→ Directions for this task
From the records below, copy every line that contains the word "pixels".

======== Data listing

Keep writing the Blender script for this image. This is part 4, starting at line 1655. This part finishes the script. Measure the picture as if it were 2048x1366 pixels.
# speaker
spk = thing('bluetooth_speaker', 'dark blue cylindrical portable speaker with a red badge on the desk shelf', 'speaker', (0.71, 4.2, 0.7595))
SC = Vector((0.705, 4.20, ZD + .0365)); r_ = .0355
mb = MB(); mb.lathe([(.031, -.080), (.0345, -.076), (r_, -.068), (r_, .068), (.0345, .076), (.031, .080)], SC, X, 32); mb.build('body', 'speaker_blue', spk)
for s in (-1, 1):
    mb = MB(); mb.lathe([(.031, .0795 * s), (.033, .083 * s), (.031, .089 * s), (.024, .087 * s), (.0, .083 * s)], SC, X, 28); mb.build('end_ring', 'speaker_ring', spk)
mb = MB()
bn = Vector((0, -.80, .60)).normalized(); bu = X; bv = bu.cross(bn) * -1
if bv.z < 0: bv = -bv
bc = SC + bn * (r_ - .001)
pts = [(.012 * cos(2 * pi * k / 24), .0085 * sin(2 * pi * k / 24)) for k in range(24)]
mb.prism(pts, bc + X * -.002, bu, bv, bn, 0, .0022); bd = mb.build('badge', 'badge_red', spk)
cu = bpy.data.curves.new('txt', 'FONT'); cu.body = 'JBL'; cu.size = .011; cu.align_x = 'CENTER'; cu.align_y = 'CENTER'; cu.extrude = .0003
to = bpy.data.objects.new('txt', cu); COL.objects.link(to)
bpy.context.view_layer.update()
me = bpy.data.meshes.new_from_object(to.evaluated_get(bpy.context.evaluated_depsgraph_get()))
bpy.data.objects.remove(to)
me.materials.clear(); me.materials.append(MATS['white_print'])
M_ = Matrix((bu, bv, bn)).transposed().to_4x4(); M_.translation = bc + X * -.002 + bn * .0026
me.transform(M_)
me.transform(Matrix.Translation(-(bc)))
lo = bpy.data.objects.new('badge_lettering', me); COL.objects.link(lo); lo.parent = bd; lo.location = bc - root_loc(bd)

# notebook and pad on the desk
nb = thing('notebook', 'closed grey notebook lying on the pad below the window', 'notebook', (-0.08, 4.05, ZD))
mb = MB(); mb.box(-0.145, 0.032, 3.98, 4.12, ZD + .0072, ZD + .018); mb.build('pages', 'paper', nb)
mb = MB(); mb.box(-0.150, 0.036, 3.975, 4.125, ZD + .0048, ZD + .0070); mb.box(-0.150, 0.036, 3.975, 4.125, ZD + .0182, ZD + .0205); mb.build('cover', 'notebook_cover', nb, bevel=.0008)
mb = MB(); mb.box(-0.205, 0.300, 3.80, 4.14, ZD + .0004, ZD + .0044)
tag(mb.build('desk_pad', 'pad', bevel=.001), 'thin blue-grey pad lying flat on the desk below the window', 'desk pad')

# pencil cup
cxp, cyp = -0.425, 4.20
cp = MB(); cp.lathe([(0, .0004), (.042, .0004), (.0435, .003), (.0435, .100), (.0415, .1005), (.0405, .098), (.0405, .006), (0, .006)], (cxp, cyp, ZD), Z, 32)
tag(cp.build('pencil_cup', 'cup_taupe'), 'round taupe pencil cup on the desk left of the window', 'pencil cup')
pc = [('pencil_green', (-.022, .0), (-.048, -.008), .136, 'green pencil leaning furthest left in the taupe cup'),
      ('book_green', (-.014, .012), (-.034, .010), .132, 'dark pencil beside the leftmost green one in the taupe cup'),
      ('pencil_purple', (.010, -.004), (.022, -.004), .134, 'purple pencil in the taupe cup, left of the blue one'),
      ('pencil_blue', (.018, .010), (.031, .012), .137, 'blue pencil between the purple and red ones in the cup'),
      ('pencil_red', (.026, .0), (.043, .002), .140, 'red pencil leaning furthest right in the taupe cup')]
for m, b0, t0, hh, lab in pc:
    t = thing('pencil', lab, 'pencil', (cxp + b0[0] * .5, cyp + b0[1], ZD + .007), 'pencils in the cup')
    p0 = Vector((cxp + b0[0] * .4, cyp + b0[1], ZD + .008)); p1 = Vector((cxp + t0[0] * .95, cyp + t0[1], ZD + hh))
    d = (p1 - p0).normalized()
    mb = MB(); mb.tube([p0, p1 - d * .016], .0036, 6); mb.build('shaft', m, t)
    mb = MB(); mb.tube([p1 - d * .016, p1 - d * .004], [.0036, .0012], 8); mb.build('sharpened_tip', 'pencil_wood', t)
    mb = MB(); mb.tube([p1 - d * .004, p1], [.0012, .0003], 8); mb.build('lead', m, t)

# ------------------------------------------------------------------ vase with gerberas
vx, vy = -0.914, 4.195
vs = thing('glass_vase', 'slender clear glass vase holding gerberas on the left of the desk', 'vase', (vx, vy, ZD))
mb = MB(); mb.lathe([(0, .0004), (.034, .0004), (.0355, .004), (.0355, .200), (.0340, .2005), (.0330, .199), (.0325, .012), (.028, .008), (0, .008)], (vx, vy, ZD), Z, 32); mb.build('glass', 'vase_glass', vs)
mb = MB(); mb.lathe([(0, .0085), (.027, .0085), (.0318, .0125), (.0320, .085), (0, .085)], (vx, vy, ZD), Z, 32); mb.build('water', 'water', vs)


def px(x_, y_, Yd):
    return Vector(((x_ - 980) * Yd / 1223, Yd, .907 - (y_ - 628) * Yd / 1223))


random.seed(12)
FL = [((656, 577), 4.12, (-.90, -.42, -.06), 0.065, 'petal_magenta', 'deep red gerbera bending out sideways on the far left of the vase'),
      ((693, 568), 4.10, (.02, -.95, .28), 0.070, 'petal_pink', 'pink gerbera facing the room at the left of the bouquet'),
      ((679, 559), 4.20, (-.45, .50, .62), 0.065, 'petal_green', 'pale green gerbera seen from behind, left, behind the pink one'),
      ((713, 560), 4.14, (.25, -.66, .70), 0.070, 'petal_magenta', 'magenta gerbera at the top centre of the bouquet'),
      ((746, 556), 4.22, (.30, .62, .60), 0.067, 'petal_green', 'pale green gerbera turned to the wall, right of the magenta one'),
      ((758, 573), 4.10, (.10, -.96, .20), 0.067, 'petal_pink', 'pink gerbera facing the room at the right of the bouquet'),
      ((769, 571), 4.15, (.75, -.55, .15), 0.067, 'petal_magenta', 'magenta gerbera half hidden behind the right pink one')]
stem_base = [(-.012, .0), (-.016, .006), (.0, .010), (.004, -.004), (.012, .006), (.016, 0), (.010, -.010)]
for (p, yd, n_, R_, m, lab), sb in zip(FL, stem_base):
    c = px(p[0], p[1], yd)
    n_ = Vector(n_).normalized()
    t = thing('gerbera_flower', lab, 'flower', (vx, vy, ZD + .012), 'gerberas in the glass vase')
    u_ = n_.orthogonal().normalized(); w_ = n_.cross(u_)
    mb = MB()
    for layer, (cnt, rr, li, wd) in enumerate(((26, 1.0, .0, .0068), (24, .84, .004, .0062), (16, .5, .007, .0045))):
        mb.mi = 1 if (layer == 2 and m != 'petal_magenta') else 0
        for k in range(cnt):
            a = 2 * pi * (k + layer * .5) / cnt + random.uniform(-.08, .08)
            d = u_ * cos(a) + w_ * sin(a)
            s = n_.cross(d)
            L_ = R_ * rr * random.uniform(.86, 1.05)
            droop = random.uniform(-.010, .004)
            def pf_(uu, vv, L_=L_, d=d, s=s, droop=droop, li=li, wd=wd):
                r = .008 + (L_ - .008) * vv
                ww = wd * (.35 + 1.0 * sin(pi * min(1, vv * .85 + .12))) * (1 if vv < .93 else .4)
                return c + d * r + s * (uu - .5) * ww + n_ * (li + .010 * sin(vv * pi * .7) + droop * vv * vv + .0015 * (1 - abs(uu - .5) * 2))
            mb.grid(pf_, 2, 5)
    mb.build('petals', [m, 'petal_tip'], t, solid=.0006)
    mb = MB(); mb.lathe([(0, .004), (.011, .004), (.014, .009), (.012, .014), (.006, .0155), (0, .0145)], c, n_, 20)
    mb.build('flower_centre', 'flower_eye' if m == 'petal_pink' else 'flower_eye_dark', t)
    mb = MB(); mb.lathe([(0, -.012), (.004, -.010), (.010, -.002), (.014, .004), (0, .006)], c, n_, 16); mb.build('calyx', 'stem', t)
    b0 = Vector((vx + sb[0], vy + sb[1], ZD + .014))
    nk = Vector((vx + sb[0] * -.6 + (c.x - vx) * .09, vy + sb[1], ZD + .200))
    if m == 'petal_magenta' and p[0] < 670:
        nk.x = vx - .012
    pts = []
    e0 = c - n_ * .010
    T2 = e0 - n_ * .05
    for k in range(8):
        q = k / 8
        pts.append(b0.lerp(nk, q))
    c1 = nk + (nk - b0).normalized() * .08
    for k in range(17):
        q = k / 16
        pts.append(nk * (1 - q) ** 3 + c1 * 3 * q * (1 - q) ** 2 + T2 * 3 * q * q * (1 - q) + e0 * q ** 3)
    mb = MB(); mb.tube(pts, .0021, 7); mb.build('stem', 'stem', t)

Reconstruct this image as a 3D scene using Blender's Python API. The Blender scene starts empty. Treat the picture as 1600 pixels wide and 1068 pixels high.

================

→ Task response
Keep writing the Blender script for this image. This is part 4, starting at line 1655. This part finishes the script. Measure the picture as if it were 2048x1366 pixels.
Reconstruct this image as a 3D scene using Blender's Python API. The Blender scene starts empty. Treat the picture as 1600 pixels wide and 1068 pixels high.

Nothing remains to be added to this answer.